The request: Set down exactly the lines of the listing below, please, beginning with the first and ending with the line that holds "R = math.radians".

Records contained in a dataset
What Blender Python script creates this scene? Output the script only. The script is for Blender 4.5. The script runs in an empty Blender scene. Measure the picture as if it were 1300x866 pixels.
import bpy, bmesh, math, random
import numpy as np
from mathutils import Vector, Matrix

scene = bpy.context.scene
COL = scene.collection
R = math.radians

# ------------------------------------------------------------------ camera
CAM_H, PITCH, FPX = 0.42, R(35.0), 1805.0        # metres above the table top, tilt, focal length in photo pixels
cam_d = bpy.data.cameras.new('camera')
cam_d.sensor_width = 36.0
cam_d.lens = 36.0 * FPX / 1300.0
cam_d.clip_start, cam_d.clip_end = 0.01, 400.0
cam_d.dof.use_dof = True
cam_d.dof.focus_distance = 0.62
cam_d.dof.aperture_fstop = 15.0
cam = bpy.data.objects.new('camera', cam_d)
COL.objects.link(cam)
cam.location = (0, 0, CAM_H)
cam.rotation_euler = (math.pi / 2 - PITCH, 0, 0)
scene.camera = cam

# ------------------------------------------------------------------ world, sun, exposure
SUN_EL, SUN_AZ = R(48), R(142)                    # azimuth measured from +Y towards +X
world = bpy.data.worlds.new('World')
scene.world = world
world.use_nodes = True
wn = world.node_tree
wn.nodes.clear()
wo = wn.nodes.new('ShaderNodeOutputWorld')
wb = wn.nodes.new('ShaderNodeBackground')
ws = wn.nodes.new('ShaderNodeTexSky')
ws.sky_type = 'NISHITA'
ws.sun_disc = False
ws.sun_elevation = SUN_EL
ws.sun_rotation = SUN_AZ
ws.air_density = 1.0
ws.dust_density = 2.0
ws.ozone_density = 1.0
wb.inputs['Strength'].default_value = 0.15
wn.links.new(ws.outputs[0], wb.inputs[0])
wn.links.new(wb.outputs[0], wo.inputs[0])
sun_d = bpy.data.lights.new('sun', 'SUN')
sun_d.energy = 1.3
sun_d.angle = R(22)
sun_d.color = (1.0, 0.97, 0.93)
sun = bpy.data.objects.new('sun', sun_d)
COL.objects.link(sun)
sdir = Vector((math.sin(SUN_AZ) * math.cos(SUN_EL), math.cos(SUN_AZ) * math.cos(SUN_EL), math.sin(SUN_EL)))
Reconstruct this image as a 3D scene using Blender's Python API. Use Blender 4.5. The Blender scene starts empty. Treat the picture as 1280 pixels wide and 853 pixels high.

Solution for this problem:
What Blender Python script creates this scene? Output the script only. The script is for Blender 4.5. The script runs in an empty Blender scene. Measure the picture as if it were 1300x866 pixels.
import bpy, bmesh, math, random
import numpy as np
from mathutils import Vector, Matrix

scene = bpy.context.scene
COL = scene.collection
R = math.radians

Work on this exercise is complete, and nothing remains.